[ExI] The Dogs of Immortality

Lee Corbin lcorbin at rawbw.com
Tue Jul 15 04:46:14 UTC 2008


Gary writes

> The person who dies is not stuck with the taxes.  They are dead.

Yes, but the incentive of the original wealth creator is lessened
knowing that at his death, much of the wealth will be gone
(so he might as well either not earn so much, or just waste it).

> Their heirs are the ones who are taxed on their windfall.  If they
> won $3.5 million in the lottery they would be taxed just the same. 

And so that gives people less incentive to play the lottery.
(Not such a bad thing, actually, since the lottery is itself
merely a tax on stupidity, which seems very unfair to people
who couldn't help being born that way.)

> What does it matter that the money used to create that wealth was already
> taxed?
> 
> Your employer is taxed on the profits he makes that pays your salary.  You
> are taxed again, and the people you spend it with are taxed again.
> 
> It is that chain of taxation that pays for our civilization.

Arrgh!  You're just trying to rile up some of us here!   :-)

What is of value in our civilization is *not* created by governments;
at most, a case can be made that for any particular small group
of citizens, either they're too dumb, or too conditioned, or too 
individualistic, or not individualistic enough, or too colonized by
the central-control/central-planning meme   to make complete
self-rule a realistic go, and need government to safeguard property
rights and rule of law.  Indeed, some citizens of some countries
are so backward that no form of representative democracy is
possible.  A case can even be made for the kleptocracies in that
many exist to forcibly hold together an army to prevent a nation
from being taken over by an even worse kleptocracy.

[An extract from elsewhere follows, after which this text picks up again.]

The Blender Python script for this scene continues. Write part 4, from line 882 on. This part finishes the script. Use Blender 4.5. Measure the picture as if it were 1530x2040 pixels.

> Or you could take the Extropian alternative choosing not to die and donating
> most of your money to antiaging research throughout your life in the hopes
> of surviving until the singularity and thus achieving a vastly extended life
> span. 

In this thread, people still think that there is some kind of principle
determining whether the government will take money for this, or 
instead, take money for that.  Governments follow the Willie Sutton
plan: they take the money where they find it.